Something really caught me off guard about the cover to the first issue when I picked it up though:  More gangsters and a space ship.

It got weirder right away.  Reading, I immediately noticed that there were vampires.  Vampires, aliens and a prohibition-era crime story?  Reading any kind of fiction requires some sort of suspension of disbelief.  For Mary Shelly’s Frankenstein you need to believe that Dr. Frankenstein can create life.  For Daredevil, you have to believe, at minimum, in superpowers and the ability to jump between buildings in Manhattan.  For Twilight–well, let’s be honest, I have no clue there.  The initial problem with Turf is that, as a reader, you are trying to force that internal, and usually automatic, system to swallow three genres at once–a big pill to swallow.

I think have swallowed it.  Part of what makes it so easy to swallow is the narration style of the author, Jonathan Ross. The first issue was dense with dialogue between many characters, but that dialogue laid out the story in an easy to read way that may the pill the go down easy.

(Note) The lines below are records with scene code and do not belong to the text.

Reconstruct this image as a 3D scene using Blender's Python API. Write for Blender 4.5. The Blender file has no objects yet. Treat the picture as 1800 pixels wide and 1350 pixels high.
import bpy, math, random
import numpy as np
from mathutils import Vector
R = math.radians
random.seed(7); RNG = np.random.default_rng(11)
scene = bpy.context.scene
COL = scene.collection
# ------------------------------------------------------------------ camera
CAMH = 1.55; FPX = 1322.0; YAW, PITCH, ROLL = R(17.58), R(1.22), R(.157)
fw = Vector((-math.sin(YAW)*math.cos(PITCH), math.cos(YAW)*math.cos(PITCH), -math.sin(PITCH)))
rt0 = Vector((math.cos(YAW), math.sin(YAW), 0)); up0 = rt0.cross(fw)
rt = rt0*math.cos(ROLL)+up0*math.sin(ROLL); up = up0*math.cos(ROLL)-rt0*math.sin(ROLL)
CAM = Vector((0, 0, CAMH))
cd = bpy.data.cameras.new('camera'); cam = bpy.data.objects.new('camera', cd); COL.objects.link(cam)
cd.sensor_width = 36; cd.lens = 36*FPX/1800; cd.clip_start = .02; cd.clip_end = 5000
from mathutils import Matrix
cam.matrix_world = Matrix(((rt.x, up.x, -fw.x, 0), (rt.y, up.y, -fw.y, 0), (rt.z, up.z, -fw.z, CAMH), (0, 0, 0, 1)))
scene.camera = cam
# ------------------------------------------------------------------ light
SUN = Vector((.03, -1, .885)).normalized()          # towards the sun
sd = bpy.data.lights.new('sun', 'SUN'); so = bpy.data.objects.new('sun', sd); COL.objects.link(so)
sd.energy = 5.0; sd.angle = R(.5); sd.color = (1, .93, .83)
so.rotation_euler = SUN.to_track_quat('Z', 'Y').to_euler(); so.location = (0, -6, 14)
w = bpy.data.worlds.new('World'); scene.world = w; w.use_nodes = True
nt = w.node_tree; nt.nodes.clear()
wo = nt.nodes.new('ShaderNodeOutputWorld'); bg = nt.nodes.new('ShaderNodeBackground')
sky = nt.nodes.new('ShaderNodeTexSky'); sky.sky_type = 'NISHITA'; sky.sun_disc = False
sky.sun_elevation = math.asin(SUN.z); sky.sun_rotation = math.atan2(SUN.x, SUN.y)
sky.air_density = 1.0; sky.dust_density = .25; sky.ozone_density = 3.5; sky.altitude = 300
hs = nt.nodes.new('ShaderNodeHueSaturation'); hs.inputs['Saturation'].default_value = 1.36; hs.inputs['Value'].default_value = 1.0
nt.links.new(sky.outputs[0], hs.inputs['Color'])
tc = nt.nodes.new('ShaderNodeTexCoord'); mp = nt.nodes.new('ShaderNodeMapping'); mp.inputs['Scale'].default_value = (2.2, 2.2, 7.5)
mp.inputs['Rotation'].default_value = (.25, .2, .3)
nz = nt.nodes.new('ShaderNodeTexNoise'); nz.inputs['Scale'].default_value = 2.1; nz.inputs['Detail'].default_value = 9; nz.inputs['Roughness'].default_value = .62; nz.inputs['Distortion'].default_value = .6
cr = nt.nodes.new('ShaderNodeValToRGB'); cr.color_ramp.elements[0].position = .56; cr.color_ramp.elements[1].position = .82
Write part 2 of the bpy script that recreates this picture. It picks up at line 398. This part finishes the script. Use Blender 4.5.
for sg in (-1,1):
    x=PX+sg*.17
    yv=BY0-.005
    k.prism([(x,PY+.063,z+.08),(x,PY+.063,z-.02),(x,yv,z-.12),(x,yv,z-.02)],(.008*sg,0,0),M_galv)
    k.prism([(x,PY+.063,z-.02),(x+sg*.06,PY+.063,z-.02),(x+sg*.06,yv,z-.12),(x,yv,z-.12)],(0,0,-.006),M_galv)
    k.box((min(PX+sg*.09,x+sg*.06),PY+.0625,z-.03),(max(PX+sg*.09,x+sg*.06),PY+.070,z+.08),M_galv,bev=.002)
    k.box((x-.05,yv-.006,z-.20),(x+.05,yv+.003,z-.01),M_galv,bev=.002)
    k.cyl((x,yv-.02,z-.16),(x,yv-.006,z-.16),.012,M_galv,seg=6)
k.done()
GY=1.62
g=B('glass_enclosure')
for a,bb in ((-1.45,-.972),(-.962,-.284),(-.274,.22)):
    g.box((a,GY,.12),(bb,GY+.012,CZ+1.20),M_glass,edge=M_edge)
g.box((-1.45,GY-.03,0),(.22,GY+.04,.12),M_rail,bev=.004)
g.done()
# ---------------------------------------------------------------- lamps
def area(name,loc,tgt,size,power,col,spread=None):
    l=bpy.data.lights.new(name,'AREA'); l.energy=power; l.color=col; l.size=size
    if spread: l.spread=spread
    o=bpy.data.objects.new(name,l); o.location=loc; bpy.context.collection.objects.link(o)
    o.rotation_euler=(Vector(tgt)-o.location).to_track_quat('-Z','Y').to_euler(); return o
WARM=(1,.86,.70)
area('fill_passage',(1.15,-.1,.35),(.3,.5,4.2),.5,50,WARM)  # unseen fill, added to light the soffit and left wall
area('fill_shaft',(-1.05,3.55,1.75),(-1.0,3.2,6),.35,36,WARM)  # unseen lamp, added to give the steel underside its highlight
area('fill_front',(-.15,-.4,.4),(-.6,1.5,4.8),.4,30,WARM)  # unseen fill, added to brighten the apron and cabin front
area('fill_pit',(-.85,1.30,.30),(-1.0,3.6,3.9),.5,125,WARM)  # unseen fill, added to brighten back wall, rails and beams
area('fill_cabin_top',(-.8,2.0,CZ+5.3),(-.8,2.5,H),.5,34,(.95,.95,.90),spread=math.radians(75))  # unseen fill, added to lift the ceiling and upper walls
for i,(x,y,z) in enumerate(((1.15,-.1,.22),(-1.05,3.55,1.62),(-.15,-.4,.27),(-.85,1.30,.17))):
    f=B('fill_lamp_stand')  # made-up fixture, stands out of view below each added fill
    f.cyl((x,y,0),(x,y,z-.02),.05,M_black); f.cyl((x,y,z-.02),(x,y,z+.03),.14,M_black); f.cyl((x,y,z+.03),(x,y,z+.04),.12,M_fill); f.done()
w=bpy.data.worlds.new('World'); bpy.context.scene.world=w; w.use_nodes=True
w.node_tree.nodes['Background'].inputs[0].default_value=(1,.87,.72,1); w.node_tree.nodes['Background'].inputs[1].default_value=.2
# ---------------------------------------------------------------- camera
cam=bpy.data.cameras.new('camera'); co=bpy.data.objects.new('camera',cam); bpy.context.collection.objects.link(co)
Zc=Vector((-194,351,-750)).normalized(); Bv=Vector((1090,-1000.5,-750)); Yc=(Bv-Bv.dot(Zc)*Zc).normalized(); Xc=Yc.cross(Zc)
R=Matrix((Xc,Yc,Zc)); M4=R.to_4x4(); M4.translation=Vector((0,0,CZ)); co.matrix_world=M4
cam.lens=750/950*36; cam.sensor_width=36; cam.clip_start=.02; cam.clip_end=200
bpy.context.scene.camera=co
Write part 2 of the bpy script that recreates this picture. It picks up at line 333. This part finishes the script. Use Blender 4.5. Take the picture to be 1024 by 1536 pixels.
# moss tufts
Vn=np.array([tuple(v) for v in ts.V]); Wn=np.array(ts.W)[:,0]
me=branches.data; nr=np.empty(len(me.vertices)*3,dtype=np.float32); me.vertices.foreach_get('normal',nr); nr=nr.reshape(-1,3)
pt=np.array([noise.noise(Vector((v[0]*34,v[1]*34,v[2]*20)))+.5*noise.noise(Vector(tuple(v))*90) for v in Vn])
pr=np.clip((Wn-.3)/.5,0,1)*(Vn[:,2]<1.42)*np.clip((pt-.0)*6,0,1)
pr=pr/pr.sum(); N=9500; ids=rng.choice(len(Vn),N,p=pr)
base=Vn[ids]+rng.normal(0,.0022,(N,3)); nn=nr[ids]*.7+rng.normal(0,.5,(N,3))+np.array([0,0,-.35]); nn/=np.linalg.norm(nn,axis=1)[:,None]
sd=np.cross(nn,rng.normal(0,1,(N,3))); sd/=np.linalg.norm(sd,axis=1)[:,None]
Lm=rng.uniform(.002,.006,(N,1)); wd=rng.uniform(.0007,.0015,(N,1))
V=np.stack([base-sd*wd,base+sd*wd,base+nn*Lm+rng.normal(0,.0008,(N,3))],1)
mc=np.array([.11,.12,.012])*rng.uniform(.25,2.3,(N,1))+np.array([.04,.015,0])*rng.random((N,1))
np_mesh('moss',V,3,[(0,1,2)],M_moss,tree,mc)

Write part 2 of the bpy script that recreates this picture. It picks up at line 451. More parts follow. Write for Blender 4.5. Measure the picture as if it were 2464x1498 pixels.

Who is Jonathan Ross?  This is his first comic book.  It turns out that he is a very public face in England.  Mark Millar, in his afterward in issue one describes him as  “Letterman, Stern, Siskel and Ebert all rolled up in a Saville Row suit.”  I still really have no clue…  It may have been his fame that got him in the door for his first comic book, but I believe I am along for the rest of the ride.

Good art and an interesting (if dense) story, still a great deal at $2.99 for 25 pages.